━━ DATA PROVIDED ━━
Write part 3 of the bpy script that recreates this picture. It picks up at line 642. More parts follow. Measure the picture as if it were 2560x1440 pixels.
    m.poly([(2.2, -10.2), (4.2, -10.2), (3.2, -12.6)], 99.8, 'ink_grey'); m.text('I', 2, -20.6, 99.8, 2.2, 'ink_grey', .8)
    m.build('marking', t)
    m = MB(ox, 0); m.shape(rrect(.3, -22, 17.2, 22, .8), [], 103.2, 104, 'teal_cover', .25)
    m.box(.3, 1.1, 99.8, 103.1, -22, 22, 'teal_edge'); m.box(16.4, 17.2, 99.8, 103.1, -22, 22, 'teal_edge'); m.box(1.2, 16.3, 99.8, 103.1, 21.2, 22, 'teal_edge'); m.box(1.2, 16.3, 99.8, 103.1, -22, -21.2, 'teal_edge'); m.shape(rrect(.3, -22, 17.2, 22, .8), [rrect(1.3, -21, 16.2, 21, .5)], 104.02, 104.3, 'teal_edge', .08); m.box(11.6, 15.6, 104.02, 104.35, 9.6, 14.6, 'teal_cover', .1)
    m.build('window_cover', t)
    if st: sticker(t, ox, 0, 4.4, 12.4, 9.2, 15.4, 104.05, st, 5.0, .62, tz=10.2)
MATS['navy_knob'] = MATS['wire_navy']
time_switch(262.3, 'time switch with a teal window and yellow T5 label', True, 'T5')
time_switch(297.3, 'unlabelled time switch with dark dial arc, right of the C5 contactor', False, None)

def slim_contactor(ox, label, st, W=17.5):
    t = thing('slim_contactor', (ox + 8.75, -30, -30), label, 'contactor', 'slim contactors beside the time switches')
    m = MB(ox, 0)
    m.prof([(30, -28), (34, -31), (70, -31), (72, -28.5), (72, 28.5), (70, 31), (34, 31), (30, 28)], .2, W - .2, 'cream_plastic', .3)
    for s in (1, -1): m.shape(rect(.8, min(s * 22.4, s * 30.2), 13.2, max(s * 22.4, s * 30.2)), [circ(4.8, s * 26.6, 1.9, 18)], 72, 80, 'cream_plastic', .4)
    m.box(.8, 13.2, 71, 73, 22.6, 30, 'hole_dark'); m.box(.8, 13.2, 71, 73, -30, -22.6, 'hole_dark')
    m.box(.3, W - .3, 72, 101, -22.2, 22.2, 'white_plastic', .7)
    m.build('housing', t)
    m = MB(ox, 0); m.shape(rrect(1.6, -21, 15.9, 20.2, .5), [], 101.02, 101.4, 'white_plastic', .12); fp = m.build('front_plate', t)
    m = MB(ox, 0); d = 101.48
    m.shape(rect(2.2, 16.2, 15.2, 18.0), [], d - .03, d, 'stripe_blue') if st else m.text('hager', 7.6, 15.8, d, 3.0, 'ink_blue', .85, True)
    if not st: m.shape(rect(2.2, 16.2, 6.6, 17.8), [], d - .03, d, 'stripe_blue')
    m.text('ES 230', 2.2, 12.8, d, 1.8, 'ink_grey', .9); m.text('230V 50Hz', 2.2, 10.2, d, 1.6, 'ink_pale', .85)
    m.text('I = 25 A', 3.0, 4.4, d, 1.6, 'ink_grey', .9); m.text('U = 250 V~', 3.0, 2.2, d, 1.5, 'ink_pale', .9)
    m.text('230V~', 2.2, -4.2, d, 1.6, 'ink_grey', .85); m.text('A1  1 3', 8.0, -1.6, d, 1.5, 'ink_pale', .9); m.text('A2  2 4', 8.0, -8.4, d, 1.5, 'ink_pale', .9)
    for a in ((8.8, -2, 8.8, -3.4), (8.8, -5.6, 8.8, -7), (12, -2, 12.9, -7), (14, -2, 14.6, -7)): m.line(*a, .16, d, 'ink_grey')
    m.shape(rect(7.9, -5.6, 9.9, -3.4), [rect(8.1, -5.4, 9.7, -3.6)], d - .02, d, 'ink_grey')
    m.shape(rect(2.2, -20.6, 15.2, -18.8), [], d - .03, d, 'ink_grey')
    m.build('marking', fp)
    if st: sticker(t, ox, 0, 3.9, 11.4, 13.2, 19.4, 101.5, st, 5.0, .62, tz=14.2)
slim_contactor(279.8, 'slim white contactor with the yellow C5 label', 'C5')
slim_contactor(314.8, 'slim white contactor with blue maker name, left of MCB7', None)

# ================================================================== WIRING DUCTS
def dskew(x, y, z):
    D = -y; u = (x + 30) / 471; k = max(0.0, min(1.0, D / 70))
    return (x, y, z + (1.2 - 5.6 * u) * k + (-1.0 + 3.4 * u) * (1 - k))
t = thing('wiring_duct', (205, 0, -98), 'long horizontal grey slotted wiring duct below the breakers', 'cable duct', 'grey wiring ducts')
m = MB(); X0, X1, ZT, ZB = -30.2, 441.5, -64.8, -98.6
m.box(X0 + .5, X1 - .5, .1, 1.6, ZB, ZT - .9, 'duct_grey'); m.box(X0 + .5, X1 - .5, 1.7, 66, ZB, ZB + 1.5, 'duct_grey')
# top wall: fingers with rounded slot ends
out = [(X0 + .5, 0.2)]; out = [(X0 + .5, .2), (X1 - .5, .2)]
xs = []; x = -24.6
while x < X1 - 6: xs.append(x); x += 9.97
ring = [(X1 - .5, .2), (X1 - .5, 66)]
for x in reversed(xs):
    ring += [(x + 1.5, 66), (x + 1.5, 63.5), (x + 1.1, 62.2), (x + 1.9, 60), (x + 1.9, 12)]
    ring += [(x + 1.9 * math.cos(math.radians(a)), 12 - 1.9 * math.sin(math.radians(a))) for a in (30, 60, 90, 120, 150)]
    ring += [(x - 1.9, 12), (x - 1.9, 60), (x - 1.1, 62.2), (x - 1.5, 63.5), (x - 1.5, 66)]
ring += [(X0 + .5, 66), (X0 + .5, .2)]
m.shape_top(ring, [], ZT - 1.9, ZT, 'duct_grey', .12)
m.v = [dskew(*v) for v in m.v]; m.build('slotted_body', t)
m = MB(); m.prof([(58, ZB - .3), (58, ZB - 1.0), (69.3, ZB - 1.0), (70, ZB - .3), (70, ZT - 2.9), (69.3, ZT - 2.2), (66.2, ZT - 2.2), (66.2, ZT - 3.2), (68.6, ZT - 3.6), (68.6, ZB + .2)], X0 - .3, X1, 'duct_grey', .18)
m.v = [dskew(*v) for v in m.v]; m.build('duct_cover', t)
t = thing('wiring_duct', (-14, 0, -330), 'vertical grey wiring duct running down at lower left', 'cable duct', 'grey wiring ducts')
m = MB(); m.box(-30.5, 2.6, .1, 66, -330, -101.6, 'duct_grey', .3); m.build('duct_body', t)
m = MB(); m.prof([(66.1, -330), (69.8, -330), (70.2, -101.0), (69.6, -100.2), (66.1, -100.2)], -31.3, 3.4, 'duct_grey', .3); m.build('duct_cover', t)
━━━
→ **TASK TO CARRY OUT**: Reproduce the whole listing word for word.

→ **SOLUTION**:
Write part 3 of the bpy script that recreates this picture. It picks up at line 642. More parts follow. Measure the picture as if it were 2560x1440 pixels.
    m.poly([(2.2, -10.2), (4.2, -10.2), (3.2, -12.6)], 99.8, 'ink_grey'); m.text('I', 2, -20.6, 99.8, 2.2, 'ink_grey', .8)
    m.build('marking', t)
    m = MB(ox, 0); m.shape(rrect(.3, -22, 17.2, 22, .8), [], 103.2, 104, 'teal_cover', .25)
    m.box(.3, 1.1, 99.8, 103.1, -22, 22, 'teal_edge'); m.box(16.4, 17.2, 99.8, 103.1, -22, 22, 'teal_edge'); m.box(1.2, 16.3, 99.8, 103.1, 21.2, 22, 'teal_edge'); m.box(1.2, 16.3, 99.8, 103.1, -22, -21.2, 'teal_edge'); m.shape(rrect(.3, -22, 17.2, 22, .8), [rrect(1.3, -21, 16.2, 21, .5)], 104.02, 104.3, 'teal_edge', .08); m.box(11.6, 15.6, 104.02, 104.35, 9.6, 14.6, 'teal_cover', .1)
    m.build('window_cover', t)
    if st: sticker(t, ox, 0, 4.4, 12.4, 9.2, 15.4, 104.05, st, 5.0, .62, tz=10.2)
MATS['navy_knob'] = MATS['wire_navy']
time_switch(262.3, 'time switch with a teal window and yellow T5 label', True, 'T5')
time_switch(297.3, 'unlabelled time switch with dark dial arc, right of the C5 contactor', False, None)

def slim_contactor(ox, label, st, W=17.5):
    t = thing('slim_contactor', (ox + 8.75, -30, -30), label, 'contactor', 'slim contactors beside the time switches')
    m = MB(ox, 0)
    m.prof([(30, -28), (34, -31), (70, -31), (72, -28.5), (72, 28.5), (70, 31), (34, 31), (30, 28)], .2, W - .2, 'cream_plastic', .3)
    for s in (1, -1): m.shape(rect(.8, min(s * 22.4, s * 30.2), 13.2, max(s * 22.4, s * 30.2)), [circ(4.8, s * 26.6, 1.9, 18)], 72, 80, 'cream_plastic', .4)
    m.box(.8, 13.2, 71, 73, 22.6, 30, 'hole_dark'); m.box(.8, 13.2, 71, 73, -30, -22.6, 'hole_dark')
    m.box(.3, W - .3, 72, 101, -22.2, 22.2, 'white_plastic', .7)
    m.build('housing', t)
    m = MB(ox, 0); m.shape(rrect(1.6, -21, 15.9, 20.2, .5), [], 101.02, 101.4, 'white_plastic', .12); fp = m.build('front_plate', t)
    m = MB(ox, 0); d = 101.48
    m.shape(rect(2.2, 16.2, 15.2, 18.0), [], d - .03, d, 'stripe_blue') if st else m.text('hager', 7.6, 15.8, d, 3.0, 'ink_blue', .85, True)
    if not st: m.shape(rect(2.2, 16.2, 6.6, 17.8), [], d - .03, d, 'stripe_blue')
    m.text('ES 230', 2.2, 12.8, d, 1.8, 'ink_grey', .9); m.text('230V 50Hz', 2.2, 10.2, d, 1.6, 'ink_pale', .85)
    m.text('I = 25 A', 3.0, 4.4, d, 1.6, 'ink_grey', .9); m.text('U = 250 V~', 3.0, 2.2, d, 1.5, 'ink_pale', .9)
    m.text('230V~', 2.2, -4.2, d, 1.6, 'ink_grey', .85); m.text('A1  1 3', 8.0, -1.6, d, 1.5, 'ink_pale', .9); m.text('A2  2 4', 8.0, -8.4, d, 1.5, 'ink_pale', .9)
    for a in ((8.8, -2, 8.8, -3.4), (8.8, -5.6, 8.8, -7), (12, -2, 12.9, -7), (14, -2, 14.6, -7)): m.line(*a, .16, d, 'ink_grey')
    m.shape(rect(7.9, -5.6, 9.9, -3.4), [rect(8.1, -5.4, 9.7, -3.6)], d - .02, d, 'ink_grey')
    m.shape(rect(2.2, -20.6, 15.2, -18.8), [], d - .03, d, 'ink_grey')
    m.build('marking', fp)
    if st: sticker(t, ox, 0, 3.9, 11.4, 13.2, 19.4, 101.5, st, 5.0, .62, tz=14.2)
slim_contactor(279.8, 'slim white contactor with the yellow C5 label', 'C5')
slim_contactor(314.8, 'slim white contactor with blue maker name, left of MCB7', None)

# ================================================================== WIRING DUCTS
def dskew(x, y, z):
    D = -y; u = (x + 30) / 471; k = max(0.0, min(1.0, D / 70))
    return (x, y, z + (1.2 - 5.6 * u) * k + (-1.0 + 3.4 * u) * (1 - k))
t = thing('wiring_duct', (205, 0, -98), 'long horizontal grey slotted wiring duct below the breakers', 'cable duct', 'grey wiring ducts')
m = MB(); X0, X1, ZT, ZB = -30.2, 441.5, -64.8, -98.6
m.box(X0 + .5, X1 - .5, .1, 1.6, ZB, ZT - .9, 'duct_grey'); m.box(X0 + .5, X1 - .5, 1.7, 66, ZB, ZB + 1.5, 'duct_grey')
# top wall: fingers with rounded slot ends
out = [(X0 + .5, 0.2)]; out = [(X0 + .5, .2), (X1 - .5, .2)]
xs = []; x = -24.6
while x < X1 - 6: xs.append(x); x += 9.97
ring = [(X1 - .5, .2), (X1 - .5, 66)]
for x in reversed(xs):
    ring += [(x + 1.5, 66), (x + 1.5, 63.5), (x + 1.1, 62.2), (x + 1.9, 60), (x + 1.9, 12)]
    ring += [(x + 1.9 * math.cos(math.radians(a)), 12 - 1.9 * math.sin(math.radians(a))) for a in (30, 60, 90, 120, 150)]
    ring += [(x - 1.9, 12), (x - 1.9, 60), (x - 1.1, 62.2), (x - 1.5, 63.5), (x - 1.5, 66)]
ring += [(X0 + .5, 66), (X0 + .5, .2)]
m.shape_top(ring, [], ZT - 1.9, ZT, 'duct_grey', .12)
m.v = [dskew(*v) for v in m.v]; m.build('slotted_body', t)
m = MB(); m.prof([(58, ZB - .3), (58, ZB - 1.0), (69.3, ZB - 1.0), (70, ZB - .3), (70, ZT - 2.9), (69.3, ZT - 2.2), (66.2, ZT - 2.2), (66.2, ZT - 3.2), (68.6, ZT - 3.6), (68.6, ZB + .2)], X0 - .3, X1, 'duct_grey', .18)
m.v = [dskew(*v) for v in m.v]; m.build('duct_cover', t)
t = thing('wiring_duct', (-14, 0, -330), 'vertical grey wiring duct running down at lower left', 'cable duct', 'grey wiring ducts')
m = MB(); m.box(-30.5, 2.6, .1, 66, -330, -101.6, 'duct_grey', .3); m.build('duct_body', t)
m = MB(); m.prof([(66.1, -330), (69.8, -330), (70.2, -101.0), (69.6, -100.2), (66.1, -100.2)], -31.3, 3.4, 'duct_grey', .3); m.build('duct_cover', t)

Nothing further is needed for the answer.